• **TO BE DONE**
Look through the listing for the word "scene". Copy each line that has it.

• **AVAILABLE DATA**
§ §

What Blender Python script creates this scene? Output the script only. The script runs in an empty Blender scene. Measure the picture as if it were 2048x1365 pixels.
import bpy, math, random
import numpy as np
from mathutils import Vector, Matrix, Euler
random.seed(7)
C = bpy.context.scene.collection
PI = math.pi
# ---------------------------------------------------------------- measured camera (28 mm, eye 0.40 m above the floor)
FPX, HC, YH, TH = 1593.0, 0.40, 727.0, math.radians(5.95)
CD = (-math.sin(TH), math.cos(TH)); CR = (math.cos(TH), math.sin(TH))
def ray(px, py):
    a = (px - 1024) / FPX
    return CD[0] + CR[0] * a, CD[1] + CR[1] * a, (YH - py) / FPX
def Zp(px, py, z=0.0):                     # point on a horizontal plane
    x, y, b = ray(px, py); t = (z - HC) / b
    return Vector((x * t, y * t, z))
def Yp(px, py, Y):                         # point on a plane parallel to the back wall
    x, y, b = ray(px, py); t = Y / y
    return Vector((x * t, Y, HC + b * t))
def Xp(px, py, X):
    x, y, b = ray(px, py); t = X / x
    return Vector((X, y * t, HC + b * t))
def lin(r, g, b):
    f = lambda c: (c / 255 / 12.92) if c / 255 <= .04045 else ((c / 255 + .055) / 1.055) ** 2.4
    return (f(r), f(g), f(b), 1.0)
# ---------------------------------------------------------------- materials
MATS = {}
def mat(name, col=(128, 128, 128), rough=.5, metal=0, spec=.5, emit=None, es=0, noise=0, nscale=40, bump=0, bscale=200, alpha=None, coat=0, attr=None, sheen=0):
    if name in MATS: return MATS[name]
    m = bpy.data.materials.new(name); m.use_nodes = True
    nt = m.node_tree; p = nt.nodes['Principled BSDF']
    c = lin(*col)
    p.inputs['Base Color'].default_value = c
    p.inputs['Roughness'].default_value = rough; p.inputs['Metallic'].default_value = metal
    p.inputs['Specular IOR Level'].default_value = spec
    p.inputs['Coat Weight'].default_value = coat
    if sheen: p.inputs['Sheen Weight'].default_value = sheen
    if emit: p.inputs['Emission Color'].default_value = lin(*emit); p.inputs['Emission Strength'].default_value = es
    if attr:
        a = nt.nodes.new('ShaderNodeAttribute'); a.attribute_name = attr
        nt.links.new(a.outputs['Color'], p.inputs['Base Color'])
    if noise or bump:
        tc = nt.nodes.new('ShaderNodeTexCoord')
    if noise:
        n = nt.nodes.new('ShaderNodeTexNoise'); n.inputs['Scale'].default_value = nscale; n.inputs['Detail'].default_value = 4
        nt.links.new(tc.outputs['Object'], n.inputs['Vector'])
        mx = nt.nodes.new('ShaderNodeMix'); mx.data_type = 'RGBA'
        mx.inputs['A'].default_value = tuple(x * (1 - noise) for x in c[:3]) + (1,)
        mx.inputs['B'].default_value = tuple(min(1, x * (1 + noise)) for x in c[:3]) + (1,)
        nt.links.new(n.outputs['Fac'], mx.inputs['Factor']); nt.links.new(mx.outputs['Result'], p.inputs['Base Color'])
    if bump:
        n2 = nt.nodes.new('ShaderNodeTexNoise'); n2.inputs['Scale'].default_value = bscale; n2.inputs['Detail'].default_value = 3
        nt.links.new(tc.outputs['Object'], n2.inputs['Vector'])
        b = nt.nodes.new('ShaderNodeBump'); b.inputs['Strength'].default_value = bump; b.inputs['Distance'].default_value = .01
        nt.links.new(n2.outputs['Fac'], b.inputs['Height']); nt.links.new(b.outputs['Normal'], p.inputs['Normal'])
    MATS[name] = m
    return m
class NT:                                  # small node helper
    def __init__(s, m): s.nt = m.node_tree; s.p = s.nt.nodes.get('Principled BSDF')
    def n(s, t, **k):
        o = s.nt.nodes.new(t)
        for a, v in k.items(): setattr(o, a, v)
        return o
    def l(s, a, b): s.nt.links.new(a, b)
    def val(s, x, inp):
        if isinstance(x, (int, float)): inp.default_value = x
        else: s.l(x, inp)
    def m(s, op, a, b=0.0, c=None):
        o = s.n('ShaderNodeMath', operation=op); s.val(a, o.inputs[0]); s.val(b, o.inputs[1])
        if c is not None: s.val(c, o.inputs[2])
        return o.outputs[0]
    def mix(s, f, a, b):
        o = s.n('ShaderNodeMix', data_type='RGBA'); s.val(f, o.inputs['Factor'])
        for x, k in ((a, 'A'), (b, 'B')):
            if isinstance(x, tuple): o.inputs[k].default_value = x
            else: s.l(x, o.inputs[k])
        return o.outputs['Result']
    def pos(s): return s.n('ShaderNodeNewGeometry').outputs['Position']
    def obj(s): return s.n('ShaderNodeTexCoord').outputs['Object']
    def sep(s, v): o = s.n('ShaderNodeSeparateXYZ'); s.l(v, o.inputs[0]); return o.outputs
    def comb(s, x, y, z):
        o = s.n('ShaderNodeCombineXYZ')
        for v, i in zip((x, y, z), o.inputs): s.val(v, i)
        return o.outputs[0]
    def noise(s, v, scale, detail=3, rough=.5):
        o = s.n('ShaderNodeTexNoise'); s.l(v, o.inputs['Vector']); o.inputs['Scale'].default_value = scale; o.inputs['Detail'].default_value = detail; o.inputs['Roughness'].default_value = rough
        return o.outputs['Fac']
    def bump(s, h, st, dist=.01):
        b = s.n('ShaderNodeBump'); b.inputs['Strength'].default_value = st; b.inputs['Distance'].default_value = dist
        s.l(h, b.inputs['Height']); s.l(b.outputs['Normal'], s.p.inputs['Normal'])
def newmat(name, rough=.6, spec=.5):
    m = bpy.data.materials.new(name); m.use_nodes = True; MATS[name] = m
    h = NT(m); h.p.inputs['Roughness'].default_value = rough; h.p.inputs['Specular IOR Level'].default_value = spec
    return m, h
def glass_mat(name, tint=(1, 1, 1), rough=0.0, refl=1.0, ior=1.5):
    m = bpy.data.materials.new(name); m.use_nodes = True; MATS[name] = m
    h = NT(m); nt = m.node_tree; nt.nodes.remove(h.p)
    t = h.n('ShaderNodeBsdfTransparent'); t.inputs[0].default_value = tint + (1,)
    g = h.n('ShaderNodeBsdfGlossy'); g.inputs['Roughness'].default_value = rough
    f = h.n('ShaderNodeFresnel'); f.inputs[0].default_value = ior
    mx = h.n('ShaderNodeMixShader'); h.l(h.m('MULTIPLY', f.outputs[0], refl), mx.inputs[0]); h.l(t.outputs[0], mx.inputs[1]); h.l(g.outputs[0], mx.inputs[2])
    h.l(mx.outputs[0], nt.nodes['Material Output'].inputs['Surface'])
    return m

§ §

• **SOLUTION TO THE EXERCISE**
What Blender Python script creates this scene? Output the script only. The script runs in an empty Blender scene. Measure the picture as if it were 2048x1365 pixels.
C = bpy.context.scene.collection